Труды по россиеведению. Выпуск 2 - стр. 63
…Как тонко, глубоко, точно почувствовал все это тот, кого полагали «нэбожителем», «гениальным дачником», «эстетом, далеким от народа и чуждым ему», «внутренним эмигрантом», а сам себя он называл «мечтателем и полуночником»; уже в 44-м он фиксирует: «Все нынешней весной особое, / Живее воробьев шумиха. / Я даже выразить не пробую, / Как на душе светло и тихо. / Иначе думается, пишется, / И громкою октавой в хоре / Земной могучий голос слышится / Освобожденных территорий. / Весеннее дыханье родины / Смывает след зимы с пространства / И черные от слез обводины / С заплаканных очей славянства. / Везде трава готова вылезти, /…». И так далее.
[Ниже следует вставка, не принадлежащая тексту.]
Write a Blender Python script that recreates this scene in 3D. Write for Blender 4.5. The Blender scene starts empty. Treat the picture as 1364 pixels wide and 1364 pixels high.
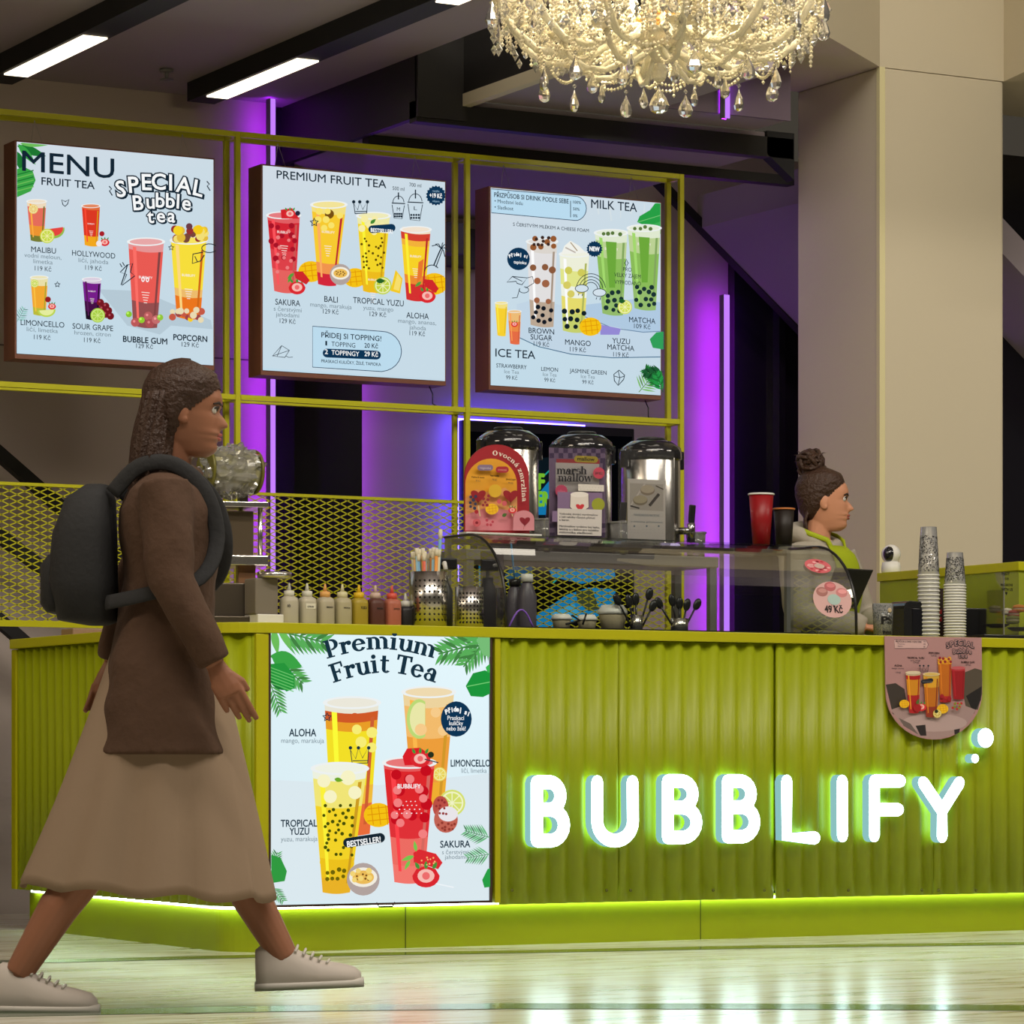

Там еще есть: «Сорвавши пелену бесправия, / Цветами выйдут из-под снега». Внешне – это, конечно, о наших победах начала 44-го, о предполагаемом походе в Европу, в славянские земли. Внутренне же все пронизано свободой, светом, предчувствием весеннего обновления, радостных перемен. – Он ошибся? Послевоенный зажим, страшная последняя сталинская восьмилетка (45–53) разве не свидетельство краха всех этих абсолютно необоснованных и поверхностных надежд – ожиданий? Разве это не «бред торопливый полубезумного болтуна» (сказано им по другому «поводу», гораздо более благородному)?
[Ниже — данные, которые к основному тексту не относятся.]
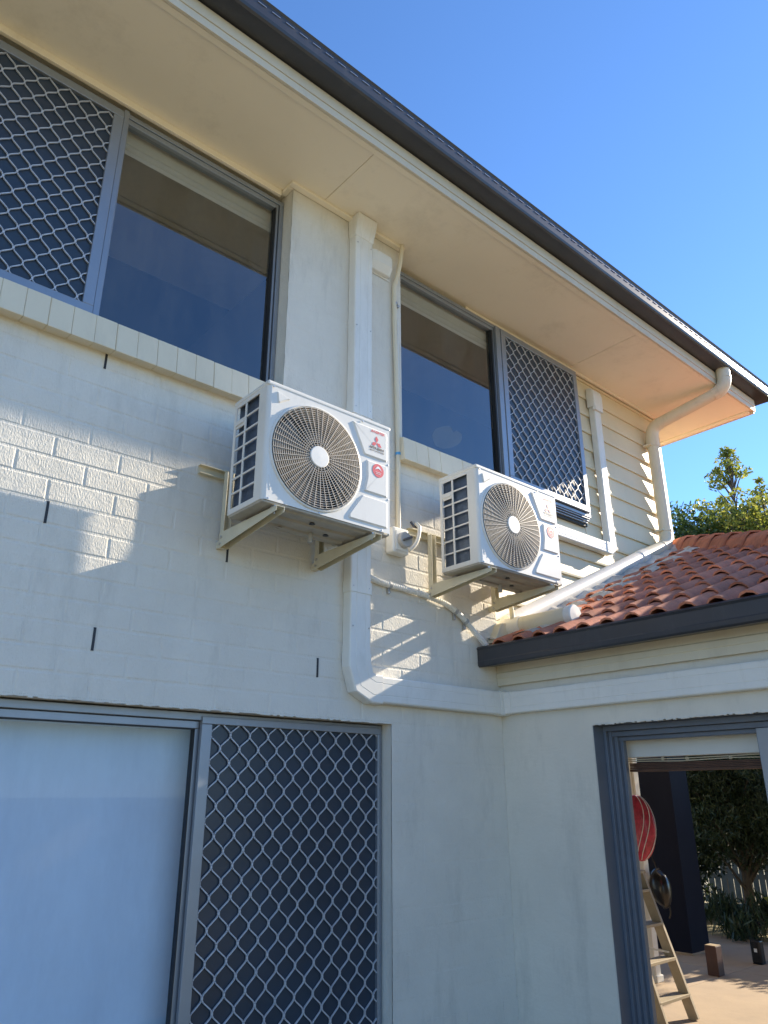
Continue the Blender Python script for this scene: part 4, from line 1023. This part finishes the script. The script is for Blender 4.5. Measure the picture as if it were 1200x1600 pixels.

Нет, он не ошибся. И сам об этом напишет через несколько лет: «Хотя просветление и освобождение, которых ждали после войны, не наступили вместе с победою, как думали, но все равно, предвестие свободы носилось в воздухе все послевоенные годы, составляя их единственное историческое содержание (выделено мною. – Ю.П.)». Да, иного исторического содержания у второй половины 40-х – начала 50-х не было (разумеется, был еще подвиг материального восстановления страны, но и он в конечном счете, хотя никто и не подозревал об этом, был мотивирован и тысячами нитей связан с грядущим).
…Отечественная дала нам «Доктора Живаго» (может быть, «Спекторский» эстетически сильнее и новее, но в историческом смысле менее животворен). Вообще-то, как теперь становится ясным, Борис Леонидович писал его всю жизнь – начиная еще с дореволюционных поэтических и прозаических опытов. Конечно, не будь Революции, мы бы ничего этого («этого» – не только плодов творчества «the first our poet», как сказала о нем Анна Андреевна, но и ее самой, и Цветаевой, и Мандельштама, и Платонова, и Булгакова, и Зощенко, и других) не имели. Писать-то писал, но написать смог лишь после Освободительной войны. Ведь и у него, как у всех наших главных выразителей, всё по Пушкину – «и неподкупный голос мой / был эхом русского народа». Русские вновь обрели голос, когда затравленные и травящие друг друга массы стали возвращаться в состояние «народ», когда запуганный и пугающий всё и вся обыватель («проваренный в чистках предатель», с высокомерным отвращением молвил Осип Эмильевич) стал возвращаться в состояние «человек» («Жить и сгорать у всех в обычае, / Но жизнь тогда лишь обессмертишь, / Когда ей к свету и величию / Своею жертвой путь прочертишь». – Слышите?